Sharing or pooling of cab rides could stop after an attempt by the Delhi government’s transport department to legalise it was junked. Pooling or sharing of cabs is illegal as per the Motor Vehicles Act 1998, but they continue to operate in the absence of any specific rules by the Delhi government. The Delhi government had, in July, said pooling of cabs would be deemed illegal once it implements its ‘City Taxi Scheme 2017’ — the draft rules it was preparing to “regulate taxi services, particularly those being run by cab-aggregators”, an official said.

Afterwards, the government decided to frame a separate policy — ‘Licensing and Regulation of app-based cab aggregators Rules, 2017’ — specifically for taxi services that can be booked through apps.
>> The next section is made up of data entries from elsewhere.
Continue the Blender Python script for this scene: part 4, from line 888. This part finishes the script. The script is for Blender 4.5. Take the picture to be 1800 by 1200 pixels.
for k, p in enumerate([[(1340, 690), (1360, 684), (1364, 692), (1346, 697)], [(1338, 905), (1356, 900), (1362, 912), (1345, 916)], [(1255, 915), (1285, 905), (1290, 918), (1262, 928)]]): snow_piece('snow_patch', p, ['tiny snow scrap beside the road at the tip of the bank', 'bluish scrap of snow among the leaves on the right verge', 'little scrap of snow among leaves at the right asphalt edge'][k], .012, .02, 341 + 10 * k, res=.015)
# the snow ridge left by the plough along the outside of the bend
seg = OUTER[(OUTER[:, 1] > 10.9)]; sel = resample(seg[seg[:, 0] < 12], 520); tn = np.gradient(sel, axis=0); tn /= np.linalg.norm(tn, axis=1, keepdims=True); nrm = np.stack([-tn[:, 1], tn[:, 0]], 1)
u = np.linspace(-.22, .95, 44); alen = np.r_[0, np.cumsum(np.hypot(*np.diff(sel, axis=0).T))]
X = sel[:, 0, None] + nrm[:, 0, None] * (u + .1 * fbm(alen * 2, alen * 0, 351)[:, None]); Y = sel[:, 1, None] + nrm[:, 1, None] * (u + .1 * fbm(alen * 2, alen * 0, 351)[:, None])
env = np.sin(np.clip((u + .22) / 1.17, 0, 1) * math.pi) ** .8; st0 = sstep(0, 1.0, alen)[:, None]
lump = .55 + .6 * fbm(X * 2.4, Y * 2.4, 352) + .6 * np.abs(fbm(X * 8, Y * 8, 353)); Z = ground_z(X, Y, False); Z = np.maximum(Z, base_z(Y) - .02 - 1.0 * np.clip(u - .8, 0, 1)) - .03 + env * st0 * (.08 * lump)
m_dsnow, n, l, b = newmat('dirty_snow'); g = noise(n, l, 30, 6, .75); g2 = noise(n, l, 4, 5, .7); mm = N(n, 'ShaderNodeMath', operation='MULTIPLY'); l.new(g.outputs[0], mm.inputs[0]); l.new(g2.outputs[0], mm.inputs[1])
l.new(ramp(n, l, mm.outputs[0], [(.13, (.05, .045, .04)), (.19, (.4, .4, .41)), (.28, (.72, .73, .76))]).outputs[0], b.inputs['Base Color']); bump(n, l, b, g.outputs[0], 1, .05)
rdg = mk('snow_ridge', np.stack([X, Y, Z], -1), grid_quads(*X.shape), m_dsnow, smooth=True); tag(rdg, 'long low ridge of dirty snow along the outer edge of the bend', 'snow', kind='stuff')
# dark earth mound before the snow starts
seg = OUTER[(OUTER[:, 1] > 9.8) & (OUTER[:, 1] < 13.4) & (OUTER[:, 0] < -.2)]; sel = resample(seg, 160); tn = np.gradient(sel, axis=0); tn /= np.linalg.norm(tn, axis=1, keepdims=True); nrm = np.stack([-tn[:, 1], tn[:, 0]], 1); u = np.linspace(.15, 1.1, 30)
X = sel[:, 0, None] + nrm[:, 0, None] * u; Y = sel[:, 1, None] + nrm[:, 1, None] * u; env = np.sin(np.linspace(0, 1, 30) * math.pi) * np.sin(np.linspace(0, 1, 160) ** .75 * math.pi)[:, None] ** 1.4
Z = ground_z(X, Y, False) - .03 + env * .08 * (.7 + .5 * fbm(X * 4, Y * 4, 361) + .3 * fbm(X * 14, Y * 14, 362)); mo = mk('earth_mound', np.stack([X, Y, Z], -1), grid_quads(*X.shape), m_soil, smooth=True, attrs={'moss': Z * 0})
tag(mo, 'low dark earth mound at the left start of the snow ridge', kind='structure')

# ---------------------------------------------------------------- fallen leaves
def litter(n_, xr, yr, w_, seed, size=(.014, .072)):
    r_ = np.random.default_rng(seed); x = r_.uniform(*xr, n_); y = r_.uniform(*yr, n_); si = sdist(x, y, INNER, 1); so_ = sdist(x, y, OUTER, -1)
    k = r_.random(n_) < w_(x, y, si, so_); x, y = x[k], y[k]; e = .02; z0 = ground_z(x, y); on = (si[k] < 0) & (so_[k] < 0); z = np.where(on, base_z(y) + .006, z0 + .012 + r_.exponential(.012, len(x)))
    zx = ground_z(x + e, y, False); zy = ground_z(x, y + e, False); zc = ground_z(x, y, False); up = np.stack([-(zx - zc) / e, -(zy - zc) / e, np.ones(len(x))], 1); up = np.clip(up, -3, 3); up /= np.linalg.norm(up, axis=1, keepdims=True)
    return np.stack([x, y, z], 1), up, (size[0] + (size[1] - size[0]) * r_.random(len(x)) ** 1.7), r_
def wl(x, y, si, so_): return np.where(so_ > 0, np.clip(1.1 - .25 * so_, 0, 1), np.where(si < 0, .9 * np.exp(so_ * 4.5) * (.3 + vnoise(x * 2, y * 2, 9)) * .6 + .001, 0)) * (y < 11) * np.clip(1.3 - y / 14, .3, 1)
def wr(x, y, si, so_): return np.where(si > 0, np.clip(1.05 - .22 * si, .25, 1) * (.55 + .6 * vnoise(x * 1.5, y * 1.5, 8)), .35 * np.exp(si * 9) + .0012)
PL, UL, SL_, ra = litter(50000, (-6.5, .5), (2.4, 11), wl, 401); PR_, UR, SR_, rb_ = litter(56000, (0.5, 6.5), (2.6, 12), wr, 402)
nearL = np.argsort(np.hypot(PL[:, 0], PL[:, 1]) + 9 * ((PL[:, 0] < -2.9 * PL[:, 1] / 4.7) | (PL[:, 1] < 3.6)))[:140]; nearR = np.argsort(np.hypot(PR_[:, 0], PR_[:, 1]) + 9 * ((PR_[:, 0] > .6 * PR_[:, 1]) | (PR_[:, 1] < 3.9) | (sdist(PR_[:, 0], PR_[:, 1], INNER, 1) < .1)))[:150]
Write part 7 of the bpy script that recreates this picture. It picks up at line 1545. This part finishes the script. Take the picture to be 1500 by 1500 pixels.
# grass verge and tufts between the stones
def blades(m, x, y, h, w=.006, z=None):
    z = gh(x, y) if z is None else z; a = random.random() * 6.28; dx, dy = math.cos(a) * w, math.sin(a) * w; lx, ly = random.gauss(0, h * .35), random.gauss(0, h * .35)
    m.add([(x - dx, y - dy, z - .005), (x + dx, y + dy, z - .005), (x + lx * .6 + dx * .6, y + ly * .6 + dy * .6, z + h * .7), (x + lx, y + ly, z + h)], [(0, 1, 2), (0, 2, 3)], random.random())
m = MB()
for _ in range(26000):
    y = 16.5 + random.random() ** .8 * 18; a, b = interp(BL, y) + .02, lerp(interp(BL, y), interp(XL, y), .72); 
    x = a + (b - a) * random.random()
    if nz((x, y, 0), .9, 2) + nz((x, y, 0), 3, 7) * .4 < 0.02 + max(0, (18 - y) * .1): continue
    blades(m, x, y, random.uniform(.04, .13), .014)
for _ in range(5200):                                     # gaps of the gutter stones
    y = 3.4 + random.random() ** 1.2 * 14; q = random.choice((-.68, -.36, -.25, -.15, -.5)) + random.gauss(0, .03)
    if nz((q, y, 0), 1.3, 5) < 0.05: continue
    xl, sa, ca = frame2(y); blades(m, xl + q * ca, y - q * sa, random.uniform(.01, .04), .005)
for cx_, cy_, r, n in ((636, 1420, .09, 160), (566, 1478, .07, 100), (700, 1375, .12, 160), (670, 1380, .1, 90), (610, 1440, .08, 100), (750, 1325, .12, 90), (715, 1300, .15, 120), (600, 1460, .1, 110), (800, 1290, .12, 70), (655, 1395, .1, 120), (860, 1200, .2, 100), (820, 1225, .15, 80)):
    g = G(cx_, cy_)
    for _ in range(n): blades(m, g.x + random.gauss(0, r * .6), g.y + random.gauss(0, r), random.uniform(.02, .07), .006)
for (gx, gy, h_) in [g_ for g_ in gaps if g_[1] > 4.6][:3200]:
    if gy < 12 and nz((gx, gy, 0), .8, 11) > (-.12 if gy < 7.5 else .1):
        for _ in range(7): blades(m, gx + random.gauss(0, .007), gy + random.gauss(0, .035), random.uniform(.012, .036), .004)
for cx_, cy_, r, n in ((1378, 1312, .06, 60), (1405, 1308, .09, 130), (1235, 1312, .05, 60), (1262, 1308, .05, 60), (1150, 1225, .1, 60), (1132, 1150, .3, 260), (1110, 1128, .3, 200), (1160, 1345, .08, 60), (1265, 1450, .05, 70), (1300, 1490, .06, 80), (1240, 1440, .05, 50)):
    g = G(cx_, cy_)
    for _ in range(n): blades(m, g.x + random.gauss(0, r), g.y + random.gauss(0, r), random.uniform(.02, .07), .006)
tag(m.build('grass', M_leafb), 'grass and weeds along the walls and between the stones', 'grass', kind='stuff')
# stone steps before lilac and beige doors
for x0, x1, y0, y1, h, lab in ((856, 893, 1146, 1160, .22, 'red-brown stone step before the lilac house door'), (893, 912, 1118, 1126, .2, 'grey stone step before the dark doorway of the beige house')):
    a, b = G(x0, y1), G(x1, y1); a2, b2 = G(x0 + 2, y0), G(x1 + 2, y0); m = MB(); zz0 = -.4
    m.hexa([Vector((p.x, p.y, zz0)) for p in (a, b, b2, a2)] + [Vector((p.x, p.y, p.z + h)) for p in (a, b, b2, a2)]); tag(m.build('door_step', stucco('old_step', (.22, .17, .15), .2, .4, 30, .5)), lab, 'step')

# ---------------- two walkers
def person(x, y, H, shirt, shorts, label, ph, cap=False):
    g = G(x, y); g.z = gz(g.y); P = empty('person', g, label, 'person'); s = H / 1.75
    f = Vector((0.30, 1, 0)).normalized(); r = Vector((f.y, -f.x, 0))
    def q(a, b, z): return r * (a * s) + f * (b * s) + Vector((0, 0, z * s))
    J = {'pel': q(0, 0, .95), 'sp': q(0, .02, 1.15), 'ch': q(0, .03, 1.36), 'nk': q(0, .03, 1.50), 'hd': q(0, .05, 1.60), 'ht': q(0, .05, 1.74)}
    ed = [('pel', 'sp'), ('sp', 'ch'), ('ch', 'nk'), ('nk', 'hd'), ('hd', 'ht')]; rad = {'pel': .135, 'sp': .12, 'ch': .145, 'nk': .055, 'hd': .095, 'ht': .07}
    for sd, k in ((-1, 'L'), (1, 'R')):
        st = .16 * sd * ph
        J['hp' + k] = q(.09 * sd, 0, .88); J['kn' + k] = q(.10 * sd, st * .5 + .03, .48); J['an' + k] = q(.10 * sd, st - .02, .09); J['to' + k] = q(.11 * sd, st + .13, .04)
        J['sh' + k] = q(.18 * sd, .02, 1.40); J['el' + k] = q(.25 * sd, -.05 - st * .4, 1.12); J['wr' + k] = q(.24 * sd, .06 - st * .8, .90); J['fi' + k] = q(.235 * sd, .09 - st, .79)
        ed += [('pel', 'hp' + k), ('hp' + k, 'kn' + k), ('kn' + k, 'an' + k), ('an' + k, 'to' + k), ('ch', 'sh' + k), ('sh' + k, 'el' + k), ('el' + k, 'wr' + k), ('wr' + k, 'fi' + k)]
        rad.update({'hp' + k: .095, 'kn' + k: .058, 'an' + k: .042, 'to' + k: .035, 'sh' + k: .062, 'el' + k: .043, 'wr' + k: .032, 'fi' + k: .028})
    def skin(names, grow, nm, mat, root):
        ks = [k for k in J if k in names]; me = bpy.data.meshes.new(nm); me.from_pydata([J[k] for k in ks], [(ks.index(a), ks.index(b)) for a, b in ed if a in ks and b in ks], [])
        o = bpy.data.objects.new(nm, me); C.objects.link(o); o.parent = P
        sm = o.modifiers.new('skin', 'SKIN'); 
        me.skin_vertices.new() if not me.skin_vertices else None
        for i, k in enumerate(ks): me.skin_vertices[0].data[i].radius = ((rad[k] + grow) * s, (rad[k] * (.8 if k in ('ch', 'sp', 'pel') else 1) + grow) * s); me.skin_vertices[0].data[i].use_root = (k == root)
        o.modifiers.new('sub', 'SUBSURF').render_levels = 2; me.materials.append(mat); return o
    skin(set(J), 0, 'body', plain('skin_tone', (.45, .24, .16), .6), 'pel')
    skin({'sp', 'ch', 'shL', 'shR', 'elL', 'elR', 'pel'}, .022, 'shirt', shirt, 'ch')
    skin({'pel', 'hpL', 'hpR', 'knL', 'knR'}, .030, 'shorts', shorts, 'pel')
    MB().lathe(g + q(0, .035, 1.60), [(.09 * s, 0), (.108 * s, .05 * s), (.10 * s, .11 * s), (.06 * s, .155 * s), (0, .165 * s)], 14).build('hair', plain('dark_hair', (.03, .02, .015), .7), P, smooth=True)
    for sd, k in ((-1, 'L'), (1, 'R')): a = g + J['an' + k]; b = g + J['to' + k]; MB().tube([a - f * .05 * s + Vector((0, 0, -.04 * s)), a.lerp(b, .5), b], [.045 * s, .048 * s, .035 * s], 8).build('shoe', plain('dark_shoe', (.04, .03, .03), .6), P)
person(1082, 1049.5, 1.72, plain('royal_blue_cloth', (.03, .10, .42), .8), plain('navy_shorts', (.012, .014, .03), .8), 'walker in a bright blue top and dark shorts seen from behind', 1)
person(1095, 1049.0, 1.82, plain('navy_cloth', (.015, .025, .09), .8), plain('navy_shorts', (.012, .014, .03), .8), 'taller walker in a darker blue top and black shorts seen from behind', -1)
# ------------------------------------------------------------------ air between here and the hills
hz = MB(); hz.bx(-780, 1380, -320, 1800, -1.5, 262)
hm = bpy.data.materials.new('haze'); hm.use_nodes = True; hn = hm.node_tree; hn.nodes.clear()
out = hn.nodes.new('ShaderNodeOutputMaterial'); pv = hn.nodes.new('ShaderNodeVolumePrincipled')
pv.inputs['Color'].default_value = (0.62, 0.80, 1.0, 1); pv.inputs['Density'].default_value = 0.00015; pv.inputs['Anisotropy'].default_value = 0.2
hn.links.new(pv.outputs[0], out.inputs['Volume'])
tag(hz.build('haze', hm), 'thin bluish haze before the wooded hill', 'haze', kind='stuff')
But in October, the government changed its stance and considered removing a clause — which prohibited sharing of pool rides — from the draft rules, which it plans to implement by next year. This would have made pooling of rides legal.

In the absence of categorical rules for cab aggregators, all cabs in India have traditionally worked with a “contract carriage permit”, which stipulates that vehicles do not pick up or drop passengers during the journey. Once these rules are implemented, surge pricing too will become illegal, an official said.

The rules will also fix a maximum fare, charging beyond which will be illegal. The rules will also allow only those cab aggregators to operate who have a minimum of 100 taxis. Each aggregator will have to take a licence from the transport department. Further, it will be the responsibility of the aggregator to file a police complaint if a passenger reports misconduct during a journey.

Not reporting the offence could lead to a fine of Rs 1 lakh. The draft rules also mandate a panic button for customers, while the government will also build a 24×7 control centre for monitoring the cabs. K K Dahiya, Special Commissioner (Transport), said, “The rules are under consideration right now and will be finalised soon.”